NYSE Regulation fines UBS $49.5 million
LOSSES & LAWSUITS
The regulator said half the penalty would be payable to the State of New Jersey. Of the remaining $24.75 million, $18 million would be placed in a distribution fund to compensate injured customers of UBS who, during the relevant period, invested long-term in the same mutual funds that were the subject of market-timing; a $5.75 million penalty will be paid to the NYSE; and credit was given for $1 million being separately paid to the State of Connecticut as part payment in a matter relating to improper market-timing.
Any remaining amount in the distribution fund after compensating UBS customers will then be distributed to other investors who were not UBS customers but who invested in these affected mutual funds. Any unused portion will revert to NYSE Regulation after three years.

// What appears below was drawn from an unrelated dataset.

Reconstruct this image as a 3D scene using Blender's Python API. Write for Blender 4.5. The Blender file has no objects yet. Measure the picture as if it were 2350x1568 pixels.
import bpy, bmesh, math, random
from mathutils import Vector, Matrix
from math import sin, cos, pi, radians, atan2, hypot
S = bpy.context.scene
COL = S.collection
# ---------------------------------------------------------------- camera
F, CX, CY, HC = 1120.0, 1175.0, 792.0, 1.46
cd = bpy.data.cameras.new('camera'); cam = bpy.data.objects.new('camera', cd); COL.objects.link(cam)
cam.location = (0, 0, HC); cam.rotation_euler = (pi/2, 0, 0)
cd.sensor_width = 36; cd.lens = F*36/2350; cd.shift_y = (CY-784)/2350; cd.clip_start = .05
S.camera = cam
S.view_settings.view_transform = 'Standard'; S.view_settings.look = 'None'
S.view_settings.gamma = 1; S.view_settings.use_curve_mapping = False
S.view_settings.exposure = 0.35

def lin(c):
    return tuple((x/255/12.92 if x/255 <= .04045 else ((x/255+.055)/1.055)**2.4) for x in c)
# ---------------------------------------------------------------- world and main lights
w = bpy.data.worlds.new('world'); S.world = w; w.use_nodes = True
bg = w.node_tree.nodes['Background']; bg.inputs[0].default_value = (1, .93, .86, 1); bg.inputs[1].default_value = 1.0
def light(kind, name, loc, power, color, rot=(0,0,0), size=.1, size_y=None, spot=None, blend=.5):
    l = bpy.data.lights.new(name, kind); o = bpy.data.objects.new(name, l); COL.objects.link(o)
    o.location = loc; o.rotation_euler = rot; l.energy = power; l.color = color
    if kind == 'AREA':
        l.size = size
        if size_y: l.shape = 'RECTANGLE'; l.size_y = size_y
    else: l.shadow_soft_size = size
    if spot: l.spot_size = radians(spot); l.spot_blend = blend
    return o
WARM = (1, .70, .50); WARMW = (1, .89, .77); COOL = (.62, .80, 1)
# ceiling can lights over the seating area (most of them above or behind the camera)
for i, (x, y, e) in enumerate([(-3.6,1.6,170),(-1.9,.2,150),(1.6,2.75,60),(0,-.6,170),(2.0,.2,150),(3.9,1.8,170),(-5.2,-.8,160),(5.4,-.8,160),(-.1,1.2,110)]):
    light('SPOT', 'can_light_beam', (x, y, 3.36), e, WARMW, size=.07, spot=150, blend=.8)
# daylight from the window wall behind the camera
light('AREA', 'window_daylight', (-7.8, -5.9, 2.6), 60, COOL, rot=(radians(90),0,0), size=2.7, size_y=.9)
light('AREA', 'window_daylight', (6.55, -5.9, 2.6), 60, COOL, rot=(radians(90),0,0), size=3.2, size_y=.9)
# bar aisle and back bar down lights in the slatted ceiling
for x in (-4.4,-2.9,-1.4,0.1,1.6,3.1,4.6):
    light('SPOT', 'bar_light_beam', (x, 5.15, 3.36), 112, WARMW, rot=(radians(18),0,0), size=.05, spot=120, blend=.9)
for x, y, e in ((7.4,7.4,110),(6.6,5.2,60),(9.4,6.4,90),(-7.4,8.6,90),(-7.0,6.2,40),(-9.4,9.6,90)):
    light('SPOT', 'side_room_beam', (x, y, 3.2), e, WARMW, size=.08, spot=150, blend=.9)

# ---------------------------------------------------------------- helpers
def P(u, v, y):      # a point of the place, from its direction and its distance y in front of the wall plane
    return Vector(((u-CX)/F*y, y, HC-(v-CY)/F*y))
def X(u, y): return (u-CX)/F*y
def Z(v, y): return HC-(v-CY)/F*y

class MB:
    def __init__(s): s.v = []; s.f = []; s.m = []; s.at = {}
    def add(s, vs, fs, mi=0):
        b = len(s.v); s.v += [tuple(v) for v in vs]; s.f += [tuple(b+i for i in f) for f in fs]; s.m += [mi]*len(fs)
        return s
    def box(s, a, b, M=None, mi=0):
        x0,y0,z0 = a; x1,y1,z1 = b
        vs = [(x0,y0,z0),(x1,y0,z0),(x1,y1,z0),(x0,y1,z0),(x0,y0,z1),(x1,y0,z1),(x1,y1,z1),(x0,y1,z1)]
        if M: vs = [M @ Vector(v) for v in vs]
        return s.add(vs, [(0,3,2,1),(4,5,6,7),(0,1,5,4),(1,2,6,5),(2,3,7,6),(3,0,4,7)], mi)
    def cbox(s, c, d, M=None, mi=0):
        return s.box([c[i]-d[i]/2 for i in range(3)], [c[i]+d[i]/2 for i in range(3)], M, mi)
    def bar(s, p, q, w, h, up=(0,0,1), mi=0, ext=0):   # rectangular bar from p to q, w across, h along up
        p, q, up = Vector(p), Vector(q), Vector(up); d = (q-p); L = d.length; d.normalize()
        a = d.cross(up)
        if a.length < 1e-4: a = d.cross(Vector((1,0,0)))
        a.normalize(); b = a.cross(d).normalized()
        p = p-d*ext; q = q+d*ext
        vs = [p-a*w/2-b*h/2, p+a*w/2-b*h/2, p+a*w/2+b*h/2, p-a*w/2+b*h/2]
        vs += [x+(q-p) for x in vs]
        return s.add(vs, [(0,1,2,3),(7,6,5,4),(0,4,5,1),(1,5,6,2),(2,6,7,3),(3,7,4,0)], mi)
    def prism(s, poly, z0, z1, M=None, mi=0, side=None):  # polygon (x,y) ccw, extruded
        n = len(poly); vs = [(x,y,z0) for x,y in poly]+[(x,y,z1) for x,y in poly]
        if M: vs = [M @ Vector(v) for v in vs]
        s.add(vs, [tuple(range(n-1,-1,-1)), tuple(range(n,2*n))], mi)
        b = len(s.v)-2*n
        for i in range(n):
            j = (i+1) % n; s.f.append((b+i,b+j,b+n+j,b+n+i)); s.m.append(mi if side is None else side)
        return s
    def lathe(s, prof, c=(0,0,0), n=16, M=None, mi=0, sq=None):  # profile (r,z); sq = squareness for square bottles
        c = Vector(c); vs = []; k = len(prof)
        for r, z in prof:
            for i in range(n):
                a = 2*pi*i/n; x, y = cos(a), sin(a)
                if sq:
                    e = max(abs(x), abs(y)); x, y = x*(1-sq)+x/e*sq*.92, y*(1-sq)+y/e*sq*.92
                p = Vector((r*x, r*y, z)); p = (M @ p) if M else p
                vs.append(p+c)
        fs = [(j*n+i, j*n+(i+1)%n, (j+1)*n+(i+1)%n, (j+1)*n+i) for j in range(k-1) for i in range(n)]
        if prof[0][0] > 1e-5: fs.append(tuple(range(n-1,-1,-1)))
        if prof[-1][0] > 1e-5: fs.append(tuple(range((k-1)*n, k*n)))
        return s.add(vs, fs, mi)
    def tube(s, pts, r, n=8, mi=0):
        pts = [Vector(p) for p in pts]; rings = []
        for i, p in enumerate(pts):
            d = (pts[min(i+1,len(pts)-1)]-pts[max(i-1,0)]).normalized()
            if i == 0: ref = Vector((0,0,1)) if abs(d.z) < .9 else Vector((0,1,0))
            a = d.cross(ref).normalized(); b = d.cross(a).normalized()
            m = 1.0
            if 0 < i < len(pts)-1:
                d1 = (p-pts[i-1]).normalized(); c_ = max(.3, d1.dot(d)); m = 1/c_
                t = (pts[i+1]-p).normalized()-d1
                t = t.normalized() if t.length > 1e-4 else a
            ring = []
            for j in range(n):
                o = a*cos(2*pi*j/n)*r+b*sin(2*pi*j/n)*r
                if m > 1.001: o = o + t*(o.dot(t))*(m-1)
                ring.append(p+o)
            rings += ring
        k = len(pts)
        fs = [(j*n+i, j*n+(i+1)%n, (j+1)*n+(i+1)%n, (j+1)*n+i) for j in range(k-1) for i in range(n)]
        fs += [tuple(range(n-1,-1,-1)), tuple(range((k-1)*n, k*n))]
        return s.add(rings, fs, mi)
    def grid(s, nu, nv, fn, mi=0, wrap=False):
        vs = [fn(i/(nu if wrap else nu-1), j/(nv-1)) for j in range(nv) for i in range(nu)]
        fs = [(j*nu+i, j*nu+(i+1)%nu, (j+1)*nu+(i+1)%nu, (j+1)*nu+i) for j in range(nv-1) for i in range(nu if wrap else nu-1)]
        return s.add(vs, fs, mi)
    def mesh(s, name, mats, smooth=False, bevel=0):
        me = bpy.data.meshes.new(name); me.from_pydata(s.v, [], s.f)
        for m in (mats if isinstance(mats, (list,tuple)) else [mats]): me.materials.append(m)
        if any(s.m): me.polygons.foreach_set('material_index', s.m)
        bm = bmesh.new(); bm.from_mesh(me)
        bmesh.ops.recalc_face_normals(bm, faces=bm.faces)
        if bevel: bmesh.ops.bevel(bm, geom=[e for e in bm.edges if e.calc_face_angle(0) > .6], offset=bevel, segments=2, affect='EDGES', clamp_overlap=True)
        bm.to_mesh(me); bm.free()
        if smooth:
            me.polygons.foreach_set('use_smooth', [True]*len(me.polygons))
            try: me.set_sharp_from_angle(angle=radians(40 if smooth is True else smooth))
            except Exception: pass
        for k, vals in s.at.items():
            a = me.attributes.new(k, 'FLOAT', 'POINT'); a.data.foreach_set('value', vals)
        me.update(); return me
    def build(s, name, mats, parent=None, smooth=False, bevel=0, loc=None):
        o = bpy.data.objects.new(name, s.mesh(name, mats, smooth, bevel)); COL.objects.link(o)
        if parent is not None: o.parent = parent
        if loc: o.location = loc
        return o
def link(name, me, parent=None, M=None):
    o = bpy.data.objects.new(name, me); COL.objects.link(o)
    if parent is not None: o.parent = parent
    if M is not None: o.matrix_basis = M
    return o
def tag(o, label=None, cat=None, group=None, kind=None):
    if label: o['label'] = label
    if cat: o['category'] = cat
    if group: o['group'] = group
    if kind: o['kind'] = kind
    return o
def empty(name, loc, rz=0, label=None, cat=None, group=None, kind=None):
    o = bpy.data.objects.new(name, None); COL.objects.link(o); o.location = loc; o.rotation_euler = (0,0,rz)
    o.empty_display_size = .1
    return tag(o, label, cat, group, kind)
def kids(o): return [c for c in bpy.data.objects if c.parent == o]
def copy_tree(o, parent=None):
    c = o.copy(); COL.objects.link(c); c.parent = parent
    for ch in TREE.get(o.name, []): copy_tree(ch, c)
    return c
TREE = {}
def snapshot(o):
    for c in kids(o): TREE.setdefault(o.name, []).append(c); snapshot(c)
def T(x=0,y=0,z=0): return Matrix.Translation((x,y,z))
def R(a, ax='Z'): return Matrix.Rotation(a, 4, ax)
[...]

"When a brokerage firm permits a hedge fund or any other market participant to trade deceptively and gain an unfair advantage over other investors, it has violated the trust that forms the foundation of our capital markets," says Richard Ketchum, chief regulatory officer, New York Stock Exchange. "UBS's failure to have adequate controls in place led to this unfortunate occurrence."
"A broker-dealer must respond swiftly and effectively when misconduct is detected that places any of its customers at risk," says Susan Merrill, chief of enforcement, NYSE Regulation. "Our order is focused upon getting money back into the hands of injured investors."
Beginning in January 2000 and continuing through December 2002, brokers in at least seven UBS branch offices engaged in deceptive market-timing to benefit their customers, typically hedge funds, to the detriment of the affected mutual funds and their non-market-timing shareholders. The brokers used deceptive trading practices to conceal their identities, and those of their customers, to enable them to trade in mutual funds that sought to limit or curtail their market-timing.